- EXERCISE TASK
Type out all the records word for word. Any pictures are to be left out.

- LISTED ENTRIES
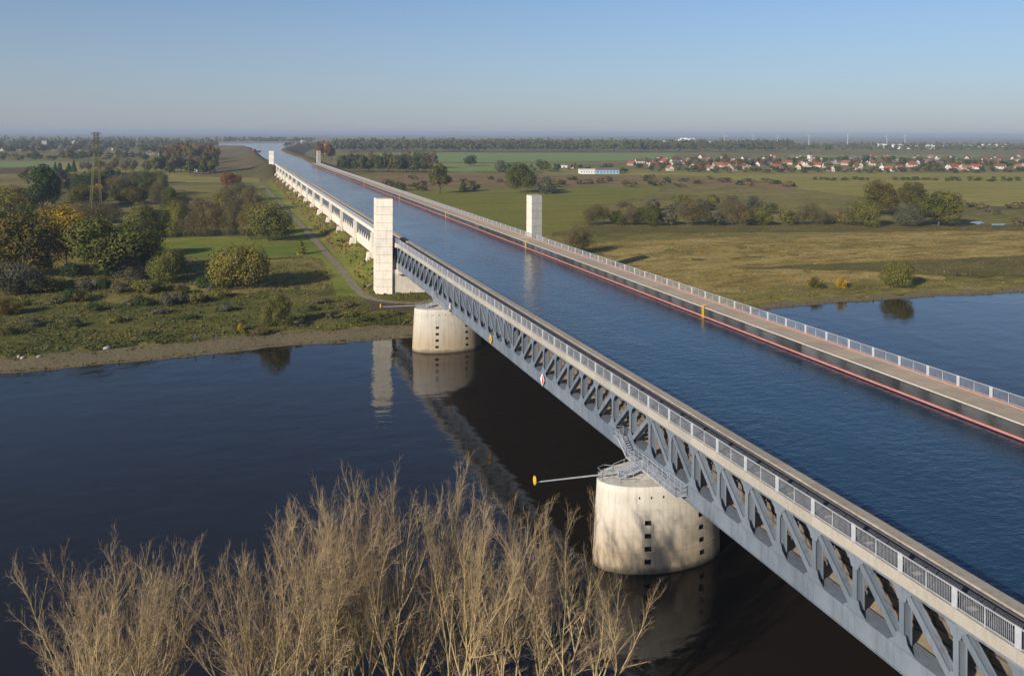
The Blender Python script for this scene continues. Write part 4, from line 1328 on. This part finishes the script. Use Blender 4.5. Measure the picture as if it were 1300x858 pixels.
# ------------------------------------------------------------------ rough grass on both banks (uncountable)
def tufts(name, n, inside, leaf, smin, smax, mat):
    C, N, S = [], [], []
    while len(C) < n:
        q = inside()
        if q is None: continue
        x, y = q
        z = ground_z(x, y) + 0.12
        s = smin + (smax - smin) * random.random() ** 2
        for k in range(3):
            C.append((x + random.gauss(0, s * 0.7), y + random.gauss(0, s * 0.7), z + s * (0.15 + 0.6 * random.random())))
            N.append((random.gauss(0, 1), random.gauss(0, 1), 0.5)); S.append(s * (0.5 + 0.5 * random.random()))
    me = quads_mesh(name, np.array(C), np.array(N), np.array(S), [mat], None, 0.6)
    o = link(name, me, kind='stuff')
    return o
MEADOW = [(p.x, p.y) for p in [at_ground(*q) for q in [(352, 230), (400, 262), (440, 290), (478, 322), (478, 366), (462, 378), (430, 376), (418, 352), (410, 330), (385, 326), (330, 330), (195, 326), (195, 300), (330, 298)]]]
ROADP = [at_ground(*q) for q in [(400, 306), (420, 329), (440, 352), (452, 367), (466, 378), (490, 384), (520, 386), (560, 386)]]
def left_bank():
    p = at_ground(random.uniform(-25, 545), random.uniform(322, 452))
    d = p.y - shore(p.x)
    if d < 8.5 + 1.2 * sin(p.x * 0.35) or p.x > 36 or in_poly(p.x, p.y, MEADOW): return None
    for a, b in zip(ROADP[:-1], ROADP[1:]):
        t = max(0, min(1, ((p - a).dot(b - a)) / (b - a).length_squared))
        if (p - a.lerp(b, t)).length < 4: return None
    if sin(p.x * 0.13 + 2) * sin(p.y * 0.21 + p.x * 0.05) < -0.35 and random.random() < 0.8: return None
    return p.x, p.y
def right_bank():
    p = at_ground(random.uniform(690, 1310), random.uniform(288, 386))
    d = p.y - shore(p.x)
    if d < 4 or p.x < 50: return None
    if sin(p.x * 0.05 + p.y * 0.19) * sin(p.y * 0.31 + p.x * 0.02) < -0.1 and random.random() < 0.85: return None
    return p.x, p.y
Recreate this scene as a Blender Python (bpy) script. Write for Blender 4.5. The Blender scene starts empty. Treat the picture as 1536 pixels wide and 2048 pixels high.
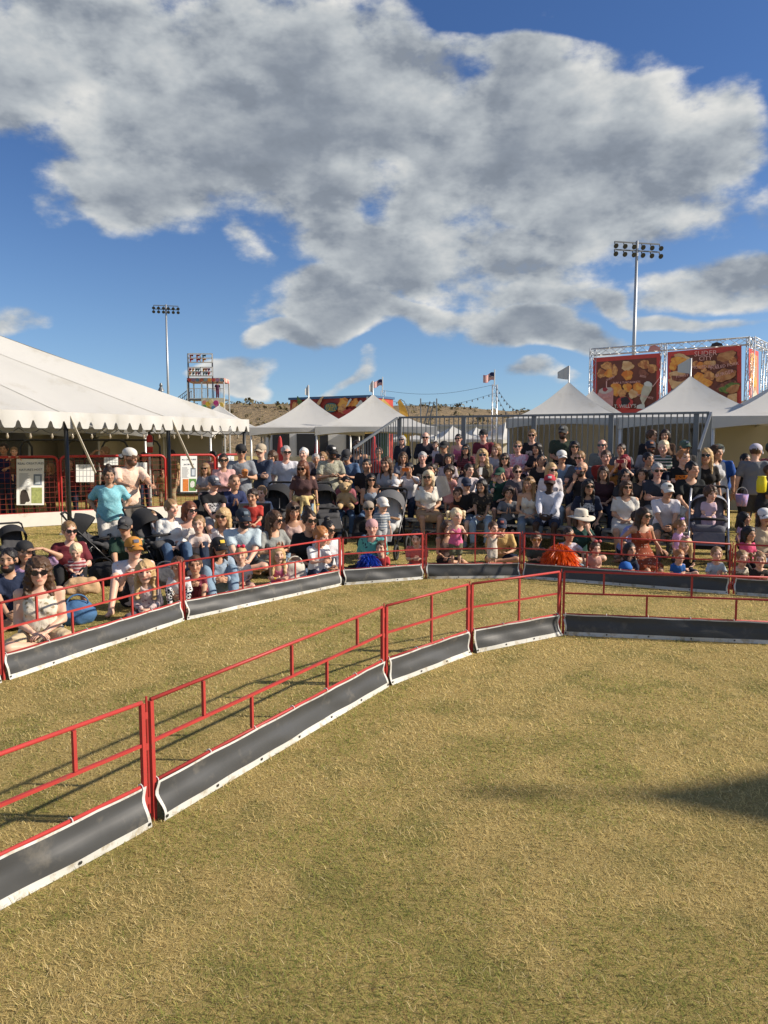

- OUTPUT OF THE TASK
The Blender Python script for this scene continues. Write part 4, from line 1328 on. This part finishes the script. Use Blender 4.5. Measure the picture as if it were 1300x858 pixels.
# ------------------------------------------------------------------ rough grass on both banks (uncountable)
def tufts(name, n, inside, leaf, smin, smax, mat):
    C, N, S = [], [], []
    while len(C) < n:
        q = inside()
        if q is None: continue
        x, y = q
        z = ground_z(x, y) + 0.12
        s = smin + (smax - smin) * random.random() ** 2
        for k in range(3):
            C.append((x + random.gauss(0, s * 0.7), y + random.gauss(0, s * 0.7), z + s * (0.15 + 0.6 * random.random())))
            N.append((random.gauss(0, 1), random.gauss(0, 1), 0.5)); S.append(s * (0.5 + 0.5 * random.random()))
    me = quads_mesh(name, np.array(C), np.array(N), np.array(S), [mat], None, 0.6)
    o = link(name, me, kind='stuff')
    return o
MEADOW = [(p.x, p.y) for p in [at_ground(*q) for q in [(352, 230), (400, 262), (440, 290), (478, 322), (478, 366), (462, 378), (430, 376), (418, 352), (410, 330), (385, 326), (330, 330), (195, 326), (195, 300), (330, 298)]]]
ROADP = [at_ground(*q) for q in [(400, 306), (420, 329), (440, 352), (452, 367), (466, 378), (490, 384), (520, 386), (560, 386)]]
def left_bank():
    p = at_ground(random.uniform(-25, 545), random.uniform(322, 452))
    d = p.y - shore(p.x)
    if d < 8.5 + 1.2 * sin(p.x * 0.35) or p.x > 36 or in_poly(p.x, p.y, MEADOW): return None
    for a, b in zip(ROADP[:-1], ROADP[1:]):
        t = max(0, min(1, ((p - a).dot(b - a)) / (b - a).length_squared))
        if (p - a.lerp(b, t)).length < 4: return None
    if sin(p.x * 0.13 + 2) * sin(p.y * 0.21 + p.x * 0.05) < -0.35 and random.random() < 0.8: return None
    return p.x, p.y
def right_bank():
    p = at_ground(random.uniform(690, 1310), random.uniform(288, 386))
    d = p.y - shore(p.x)
    if d < 4 or p.x < 50: return None
    if sin(p.x * 0.05 + p.y * 0.19) * sin(p.y * 0.31 + p.x * 0.02) < -0.1 and random.random() < 0.85: return None
    return p.x, p.y
Recreate this scene as a Blender Python (bpy) script. Write for Blender 4.5. The Blender scene starts empty. Treat the picture as 1536 pixels wide and 2048 pixels high.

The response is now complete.